ISAIAH 42:16 NIV I will lead the blind by ways they have not known, along unfamiliar paths I will guide them;
I will turn the darkness into light before them and make the rough places smooth. These are the things I will do; I will not forsake them.
*Finish Demonstration*
JOHN 9:39 NIV And Jesus said, “For judgment I have come into this world, that those who do not see may see, and that those who see may be made blind.”
JOHN 9:40 NIV Then some of the Pharisees who were with Him heard these words, and said to Him, “Are we blind also?”
JOHN 9:41 NIV Jesus said to them, “If you were blind, you would have no sin; but now you say, ‘We see.’ Therefore your sin remains.

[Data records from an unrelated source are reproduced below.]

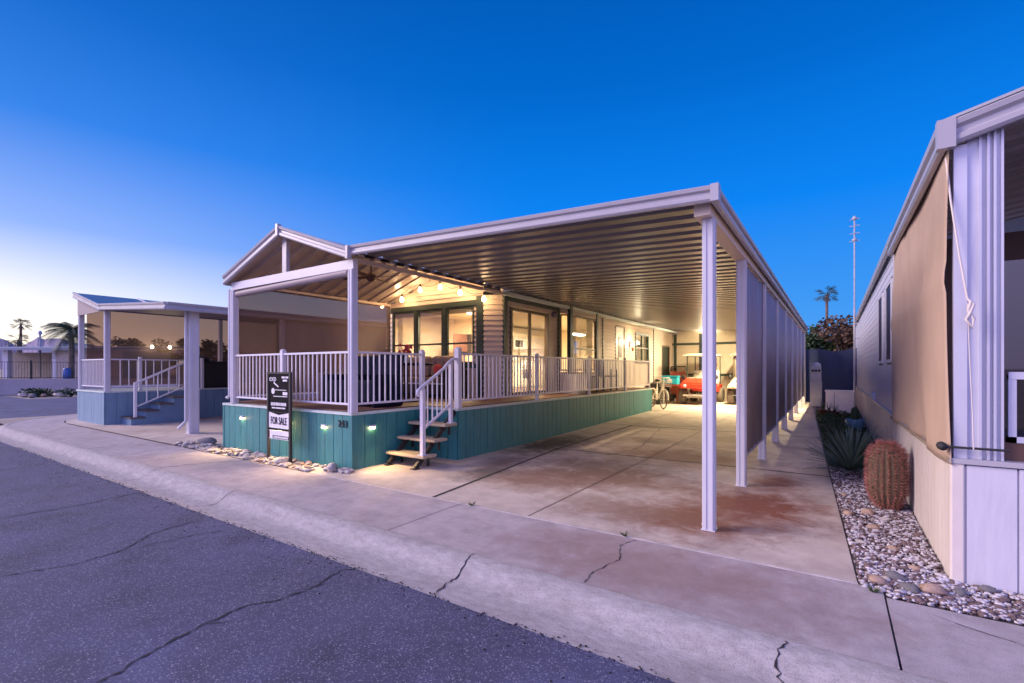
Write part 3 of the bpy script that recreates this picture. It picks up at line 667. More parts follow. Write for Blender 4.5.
# interior furniture seen through the glass
kb_=MB(); kb_.box(-9.79,-9.15,12.0,16.9,DZ,DZ+.88); k1=kb_.build('base_cabinet',M['cabinet'],hs)
kb_=MB(); kb_.box(-9.8,-9.12,12.0,16.9,DZ+.881,DZ+.92); kb_.build('countertop',M['counter'],k1)
kb_=MB()
for y0,y1 in ((12,12.7),(12.72,13.4),(13.42,14.1),(15.0,15.7),(15.72,16.4)): kb_.box(-9.79,-9.45,y0,y1,2.28,2.98)
kb_.box(-9.79,-9.45,14.12,14.98,2.62,2.98)
for y in (12.62,13.32,14.02,15.08,16.32): kb_.box(-9.45,-9.43,y,y+.02,2.32,2.42)
kb_.build('wall_cabinet',M['cabinet'],hs)
b=MB(); b.box(-9.79,-9.38,14.14,14.96,2.22,2.60); mw=b.build('microwave',M['appliance'],hs,bevel=.01)
b=MB(); b.box(-9.38,-9.373,14.2,14.7,2.28,2.54); b.build('door_glass',M['black_glass'],mw)
b=MB(); b.box(-9.79,-9.10,14.14,14.96,DZ,DZ+.93).box(-9.79,-9.72,14.14,14.96,DZ+.93,DZ+1.08); ov=b.build('oven',M['appliance'],hs,bevel=.01)
b=MB(); b.box(-9.1,-9.093,14.25,14.85,DZ+.3,DZ+.62); b.build('door_glass',M['black_glass'],ov)
b=MB(); b.tube([(-9.06,14.2,DZ+.74),(-9.06,14.9,DZ+.74)],.012); b.build('handle',M['chrome'],ov)
b=MB(); b.box(-9.79,-9.1,11.5,11.98,DZ,2.65); b.build('refrigerator',M['appliance'],hs)
b=MB(); b.box(-8.9,-8.88,10.3,10.9,2.0,2.5); b.build('picture',M['dark_wood'],hs)
b=MB(); b.box(-8.88,-8.15,11.48,11.56,DZ,3.04); b.build('partition',M['int_pink'],hs)
b=MB(); b.box(-9.75,-9.05,11.34,11.39,1.95,2.55); b.build('television',M['black_glass'],hs)
b=MB(); b.box(-8.8,-8.3,11.43,11.47,DZ,2.62); b.build('inner_door',M['dark_wood'],hs)
def curtain(x0,y0,x1,y1,z0,z1,nf=9,amp=.025):
    b=MB(); vs=[]; a,c=V((x0,y0)),V((x1,y1)); n=nf*8; d=(c-a).normalized(); nn=V((-d.y,d.x))
    for i in range(n+1):
        p=a.lerp(c,i/n)+nn*amp*math.sin(i/n*nf*2*PI); vs+=[(p.x,p.y,z0),(p.x,p.y,z1)]
    b.add(vs,[(2*i,2*i+2,2*i+3,2*i+1) for i in range(n)],True); return b.build('curtain',M['curtain'],hs)
curtain(BX-.12,11.85,BX-.12,12.25,1.4,3.0,4); curtain(BX-.12,12.95,BX-.12,13.35,1.4,3.0,4); curtain(SX-.1,17.4,SX-.1,17.75,1.7,2.9,4); curtain(SX-.1,18.4,SX-.1,18.85,1.7,2.9,4)
curtain(-9.4,HY+.12,-9.2,HY+.12,1.5,2.95,3); curtain(-6.95,HY+.12,-6.72,HY+.12,1.5,2.95,3)
b=MB(); b.box(-9.42,-6.76,HY+.06,HY+.09,2.80,2.95); b.build('window_blind',M['curtain'],hs)
for (x,y) in ((-8,14.2),(-7.9,9.9)):
    b=MB(); b.lathe((x,y,3.0),[(0,-.06),(.14,-.05),(.16,0),(.16,.03)],16); b.build('dome_light',M['int_glow'],hs)
light('kitchen_lamp','AREA',(-7.9,14,2.90),260,(1,.76,.42),hs,size=.35)
light('living_lamp','AREA',(-8,9.9,2.92),260,(1,.70,.42),hs,size=.35)
light('rear_lamp','AREA',(-8,18.5,2.92),150,(1,.86,.62),hs,size=1.2)
# wall lantern and motion light
wl=thing('wall_lantern','lit wall lantern between the entry door and green framed window','wall lamp',(SX,16.75,2.4))
b=MB(); b.box(SX+.02,SX+.05,16.70,16.80,2.3,2.5).tube([(SX+.05,16.75,2.45),(SX+.12,16.75,2.5),(SX+.14,16.75,2.44)],.01).lathe((SX+.14,16.75,2.28),[(.02,-.14),(.045,-.1),(.05,0),(.02,.02)],8); b.build('bracket',M['terracotta'],wl)
b=MB(); b.lathe((SX+.14,16.75,2.40),[(0,-.09),(.045,-.07),(.055,0),(.03,.05),(0,.06)],12); b.build('globe',M['lamp_glow'],wl)
light('lantern_lamp','POINT',(SX+.30,16.75,2.48),15,(1,.80,.48),wl,size=.03)
b=MB(); b.lathe((SX+.08,11.05,2.93),[(0,-.09),(.06,-.07),(.085,0),(.06,.07),(0,.09)],12); b.box(SX+.0,SX+.05,11.0,11.1,2.88,2.98)
tag(b.build('speaker_light',M['mauve'],loc=(SX+.02,11.05,2.93)),'round grey outdoor speaker on the wall right of the sliding door','speaker')
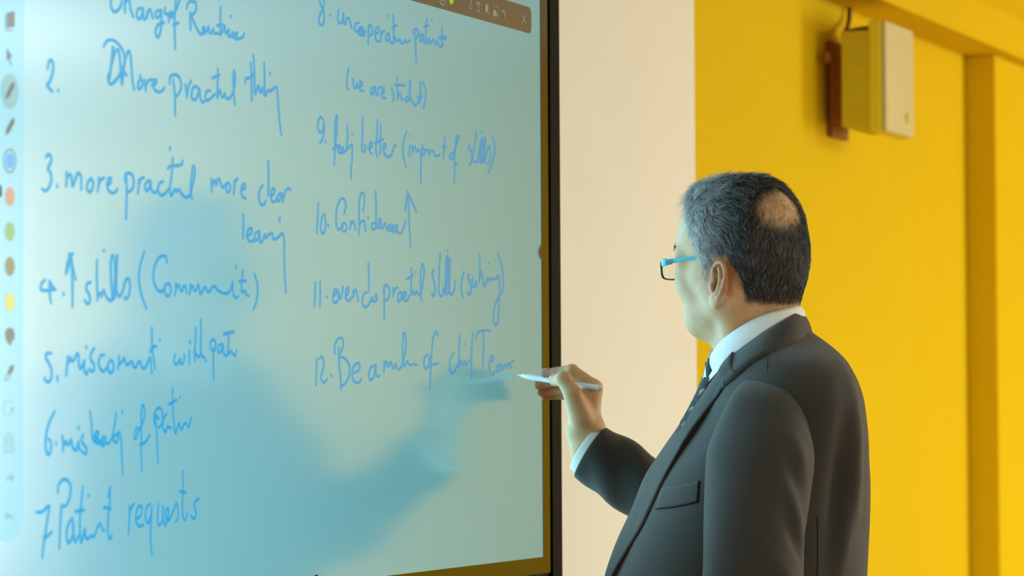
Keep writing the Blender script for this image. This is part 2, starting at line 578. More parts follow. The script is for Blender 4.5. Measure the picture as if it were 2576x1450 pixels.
flat('menu_icon', [[(1240, 27), (1244, 23), (1248, 29), (1252, 40), (1248, 42), (1239, 39)], ell(1243, 16, 1.6, 3, 10), ell(1250, 18, 1.6, 3, 10)], I, m_white, menu)
flat('menu_icon', line_px([(1262, 30), (1267, 27), (1271, 34), (1269, 44)], 4) + [[(1261, 28), (1267, 23), (1267, 33)]], I, m_white, menu)
flat('menu_icon', line_px([(1313, 40), (1323, 58)], 4) + line_px([(1322, 38), (1313, 60)], 4), I, m_dark if False else m_white, menu)

# small tab at the right edge of the picture, and the dot at its foot
o = flat('edge_tab', [[(1364, 613), (1360, 617), (1356, 628), (1355, 638), (1358, 648), (1364, 656)]], 0.0012, m_tab, disp)
o = flat('edge_tab', [[(-2, 462), (4, 470), (5, 492), (-2, 500)]], 0.0012, m_tab, bar)
flat('page_dot', [ell(796, 1455, 6, 9, 18)], 0.0012, m_tab, disp)
# ------------------------------------------------------------------ the handwriting, stroke by stroke
# each line: (what it says, origin x, origin y, scale of the tracing, strokes as flat x,y lists)
A = (0, 0, 3.481); B = (0, 380, 3.3895); C = (0, 780, 3.3895); E = (0, 1030, 3.3895)
G = (740, 0, 3.1529); H = (740, 440, 3.1529); K = (740, 780, 3.1529)
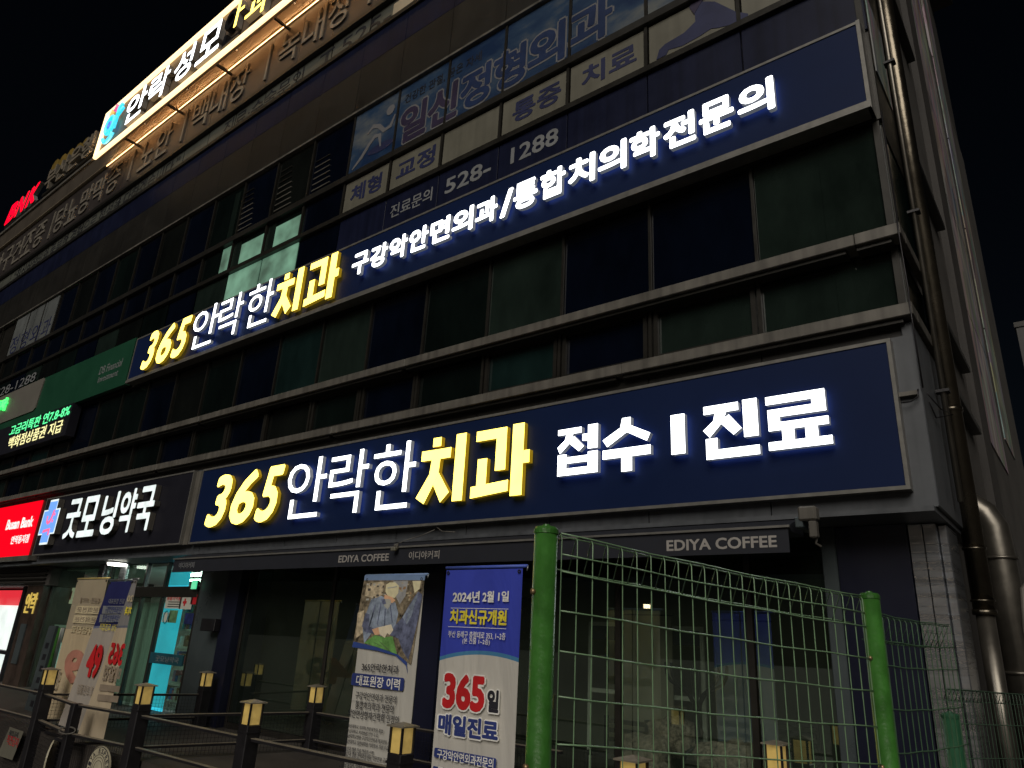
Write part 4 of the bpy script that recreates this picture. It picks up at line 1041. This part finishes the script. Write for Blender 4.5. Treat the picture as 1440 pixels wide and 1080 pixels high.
B2 = banner('blue and white banner announcing the new dental clinic, nearest to the green fence', a.x, b.x, a.z, Y2, fabric('blue_white_banner', (0.065, 0.10, 0.72), (0.88, 0.85, 0.78), zc.z, zc.x, .28, (0.10, .35, .65)), 1, mat('blue_bar', (.08, .14, .6), .5))
YT = Y2 - .012
M_w2 = mat('banner_white', (0.9, 0.89, 0.85), .6); M_y2 = mat('banner_yellow', (0.85, 0.72, 0.05), .6); M_r2 = mat('banner_red', (0.60, 0.015, 0.02), .6); M_n2 = mat('banner_navy', (0.03, 0.05, 0.22), .6)
M_b2 = mat('banner_black', (0.02, 0.02, 0.03), .6)
def bt(T, tx, bl, tr, m, w=.01, y=YT, halo=None, **kw):
    if halo is not None:
        ptext(tx, (bl[0] - 2, bl[1] + 2), (tr[0] + 2, tr[1] - 2), y, halo, T, w=w + .05, depth=.001)
        y -= .003
    return ptext(tx, bl, tr, y, m, T, w=w, depth=.001, **kw)
bt(B2, '2024년', (636, 847), (675, 831), M_w2, .03)
bt(B2, '2월', (678, 847), (695, 831), M_w2, .03)
bt(B2, '1일', (700, 846), (716, 831), M_w2, .03)
def bline(T, p0, p1, hh, m, y=YT):
    a = F(p0[0], p0[1], y); b = F(p1[0], p1[1], y)
    box('rule_line', a.x, b.x, y, y + .001, a.z - hh, a.z + hh, m, T)
bline(B2, (634, 855), (715, 855), .002, M_w2)
bt(B2, '치과신규개원', (632, 877), (713, 858), M_y2, .04)
bline(B2, (630, 881), (712, 881), .002, M_w2)
bt(B2, '부산 동래구 충렬대로 353, 1~2층', (630, 896.5), (711, 890), M_w2, .006)
bt(B2, '(본 건물 1~2층)', (650, 906), (689, 899), M_w2, .006)
bt(B2, '365', (621, 995), (683, 951), M_r2, .05, halo=M_w2)
bt(B2, '일', (684, 1001), (702, 971), M_b2, .05, halo=M_w2)
bt(B2, '매일진료', (615, 1031), (701, 1014), M_n2, .05, halo=M_w2)
def bbox_(T, p0, p1, m, y=YT):
    a = F(p0[0], p0[1], y); b = F(p1[0], p1[1], y)
    r = min(abs(b.x - a.x), abs(b.z - a.z)) * .18; pts = []
    for (cx, cz, a0) in ((b.x - r, a.z - r, 0), (a.x + r, a.z - r, 90), (a.x + r, b.z + r, 180), (b.x - r, b.z + r, 270)):
        for k in range(4):
            t = math.radians(a0 + k * 30); pts.append((cx + r * math.cos(t), cz + r * math.sin(t)))
    return prism('text_box', pts, y, y + .001, m, T)
bbox_(B2, (611, 1051), (697, 1081), M_n2)
bt(B2, '구강악안면외과전문의', (614, 1067), (694, 1067), M_w2, .014, y=YT - .004)
bbox_(B2, (609, 1077), (696, 1108), M_n2)
bt(B2, '통합치의학전문의', (614, 1094), (690, 1092), M_w2, .014, y=YT - .004)

Y1 = 5.22
a = F(515, 808, Y1); b = F(597, 808, Y1)
B1 = banner('white banner with a surgery photograph and the dentist career list', a.x, b.x, a.z, Y1, fabric('white_career_banner', (0.80, 0.78, 0.72), (0.80, 0.78, 0.72), 0, 0, .1), 3, mat('pale_blue_bar', (.18, .28, .5), .5))
YP = Y1 - .006
def pp(pts, m, dy=0.0, name='photo_print'): return px_prism(name, pts, YP - dy, .001, m, B1)
c_ = lambda n, c, v=.3, s=14: mat('photo_' + n, c, .55, 0, v, s)
K_bg = c_('background', (.22, .18, .12), .95, 17); K_gown = c_('gown', (.30, .36, .46), .5, 12); K_gown2 = c_('gown_shadow', (.15, .17, .27), .7, 10); K_cap = c_('cap', (.85, .78, .50), .15); K_skin = c_('skin', (.85, .5, .3), .15); K_green = c_('drape', (.16, .38, .10), .5, 12); K_glove = c_('glove', (.9, .8, .6), .15); K_metal = c_('equipment', (.6, .5, .34), .5, 22); K_blue = c_('curve', (.04, .08, .3), .1); K_lb = c_('curve_pale', (.2, .3, .5), .1)
pp([(513, 809), (598, 809), (597, 816), (512, 816)], K_lb)
pp([(512, 816), (597, 816), (578, 935), (572, 931), (555, 917), (530, 910), (510, 905), (497, 902)], K_bg)
pp([(497, 902), (510, 905), (530, 910), (555, 917), (572, 931), (573, 948), (571, 936), (556, 922), (530, 915), (510, 912), (495, 910)], K_blue, .001)
pp([(516, 820), (540, 818), (538, 836), (530, 842), (513, 838)], K_metal, .001)
pp([(503, 862), (512, 858), (510, 890), (500, 898)], K_metal, .001)
pp([(553, 817), (574, 817), (570, 838), (562, 850), (556, 838)], c_('helper_gown', (.4, .4, .4)), .001)
pp([(580, 817), (592, 817), (590, 828), (583, 834)], K_cap, .0015)
pp([(522, 843), (536, 838), (545, 842), (556, 848), (560, 862), (556, 880), (550, 890), (535, 894), (526, 885), (512, 905), (510, 885), (515, 862)], K_gown, .002)
pp([(509, 880), (514, 862), (520, 864), (518, 880), (530, 886), (528, 892), (512, 888)], K_gown2, .003)
for dx in (0,):
    pp([(543, 822), (548, 819), (556, 819), (561, 824), (560, 834), (555, 841), (546, 839), (542, 832)], K_cap, .003)
pp([(541, 836), (552, 840), (556, 844), (552, 848), (543, 847), (540, 842)], K_skin, .0035)
pp([(541, 842), (549, 843), (550, 850), (545, 857), (540, 852)], c_('mask', (.5, .5, .45), .1), .004)
pp([(523, 885), (532, 882), (538, 886), (536, 892), (527, 893)], K_skin, .004)
pp([(532, 882), (542, 880), (546, 888), (541, 897), (534, 892)], K_glove, .0045)
pp([(541, 880), (550, 878), (553, 886), (548, 893), (543, 889)], K_glove, .005)
pp([(512, 904), (527, 893), (540, 896), (552, 895), (558, 920), (545, 915), (530, 910)], K_green, .003)
pp([(555, 880), (566, 868), (576, 850), (588, 832), (594, 836), (588, 870), (580, 905), (574, 928), (566, 915), (560, 898), (548, 893)], K_gown2, .004)
pp([(566, 868), (577, 850), (588, 834), (582, 860), (572, 878)], K_gown, .0045)
rg = random.Random(11)
K_dots = [c_('detail%d' % i, c, .3, 20) for i, c in enumerate(((.5, .42, .28), (.10, .09, .08), (.35, .22, .12), (.55, .55, .5)))]
for i in range(34):                                  # instruments and shelves behind the surgeon
    x = rg.uniform(514, 542) if i % 2 else rg.uniform(560, 590); y = rg.uniform(819, 842 if i % 2 else 850)
    if x > 556 and y > 842: x -= 6
    w, h = rg.uniform(1.2, 4), rg.uniform(1, 3.5); k = rg.uniform(-1, 1)
    pp([(x, y), (x + w, y + k * .4), (x + w - .4, y + h), (x - .5, y + h + k * .3)], K_dots[i % 4], .0012 + .00001 * i, 'photo_detail')
for (x0, y0, x1, y1) in ((527, 850, 519, 880), (535, 848, 530, 878), (548, 850, 551, 876), (541, 856, 540, 880), (524, 862, 515, 892), (572, 862, 566, 886), (584, 846, 574, 884), (579, 880, 569, 912), (533, 902, 548, 916), (525, 903, 536, 909)):
    pp([(x0, y0), (x0 + 1.3, y0 + .3), (x1 + .9, y1), (x1, y1)], K_gown2 if y0 < 900 else K_dots[1], .0056, 'photo_fold')
pp([(545, 826), (558, 824), (558, 825.5), (545, 827.5)], K_dots[3], .0056, 'photo_fold')
pp([(536, 843), (541, 842), (543, 849), (538, 850)], K_gown2, .0056, 'photo_fold')
def b1(tx, bl, tr, m, w=.008, dy=.002): return bt(B1, tx, bl, tr, m, w, y=YP - .006 - dy)
b1('365안락한치과', (508, 943), (561, 936), M_b2, .008)
bbox_(B1, (495.5, 946), (567, 972), M_n2, YP - .006)
b1('대표원장 이력', (500, 963.5), (563, 955), M_w2, .014, .006)
b1('구강악안면외과 전문의', (499, 982.5), (558, 979), M_b2, .004)
b1('통합치의학과 전문의', (499, 996.5), (554, 992), M_b2, .004)
b1('악안면성형재건학회 인정의', (489, 1008), (561, 1007), M_b2, .004)
for k in range(2): bline(B1, (493, 984.5 + k * 13.6), (558, 984.5 + k * 13.6), .001, M_silver, YP - .006)
lst = [('• 부산대학교 치의학 전문대학원 졸업', 486.7, 538.7, 1019.5), ('• 부산대학교 치과병원 인턴 수료', 485.8, 531.7, 1026.5), ('• 울산대학교병원 구강악안면외과 레지던트 수료', 484.5, 552, 1033.6), ('• 울산대학교 일반대학원 의학박사 과정 수료', 483.6, 546.5, 1041.5), ('• 울산대 병원 진료 전공의 선정', 482, 525.4, 1051.5), ('• 울산대 병원 권역외상센터 악안면부 공로상', 481.4, 549, 1058.5), ('• 대한치과마취과학회 회원', 479.5, 523.6, 1065), ('• 부산대학교 외래교수 역임', 478.3, 522, 1071.5), ('• 부산 동래구 치과의사회', 477, 518, 1078)]
for t, xa, xb, yc in lst:
    b1(t, (xa, yc + 2.6), (xb, yc - 2.6 + .17 * (xb - xa)), M_b2, .002)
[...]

What would you tell Jesus? Can you see or are you blind?
We are blind. We have to trust in God to lead us.
Sometimes we think we can see what God is doing, we think we understand the plan, often we don’t.
And we can waste a lot of time and energy trying to stick to what we think the plan is, or should be. **
PROVERBS 19:21 NIV Many are the plans in a man’s heart, but it is the Lord’s purpose that prevails.
That’s not to say we shouldn’t make plans. The second message in this series was all about making plans.
Plans are useful, and sometimes necessary. But don’t be upset if God interrupts your plans.
RESET EXPECTATIONS
God often does unexpected things. New things, new opportunities to grow in our faith frequently spring up in our life. God is leading us by a path we cannot see, and it will take us to some unexpected places. **
Don’t miss those opportunities to grow in your faith. Don’t turn them down or pass them by because they are new or unexpected. If we stick to our old expectations for God we will miss the new things he is doing.
REBOOT YOUR RELATIONSHIP
We often need to reboot our relationship with God. Even when we are walking with Him, we sometimes need a reset. We can wander away, and we need to repent and turn back to Him. We sometimes need a renewal. We pray, Lord, renew a right spirit within me. His Holy Spirit reboots our whole life. But even after we have received His Spirit, we can still pray that He would renew that Spirit within us, so that it can overflow into the world around us and the lives of the people around us.
Don’t be afraid if He is leading you into unfamiliar territory. Trust in Him. Our relationship with God is the most important relationship in our life. We need to follow Him where He is leading us. Do not abandon your first love. And if you have fallen away from God, if your relationship with Him has become weakened or damaged, REBOOT! You can always turn back to Him and start over. He is always eager to renew His relationship with you.
And when that relationship is strong, it blesses everything else.
MATTHEW 6:33 NIV But seek first his kingdom and his righteousness, and all these things will be given to you as well.
If you want to repair your relationship with someone else, turn to God first.
If you want to reboot your health or your finances, turn to God first.
Lift these things up to God in prayer, and let your relationship with God direct how you approach these other areas.
Behold, God is doing a new thing. Do you not perceive it?
Don’t wait. Today is the day. Renew your relationship with God. Take steps to grow in your faith.
At the end of service every week we open up the front of the church and invite everyone to come forward and spend some time in prayer. Take a step today to grow in your relationship with God. Talk to Him.
If you don’t have a relationship with Jesus, please start one.
Pray for your relationships. How can you reflect Christ into those relationships?
Ask how you can renew your relationship with Him.
Ask Him to help you recognize the new things He is doing.
Pray for courage and boldness as He leads you into new areas.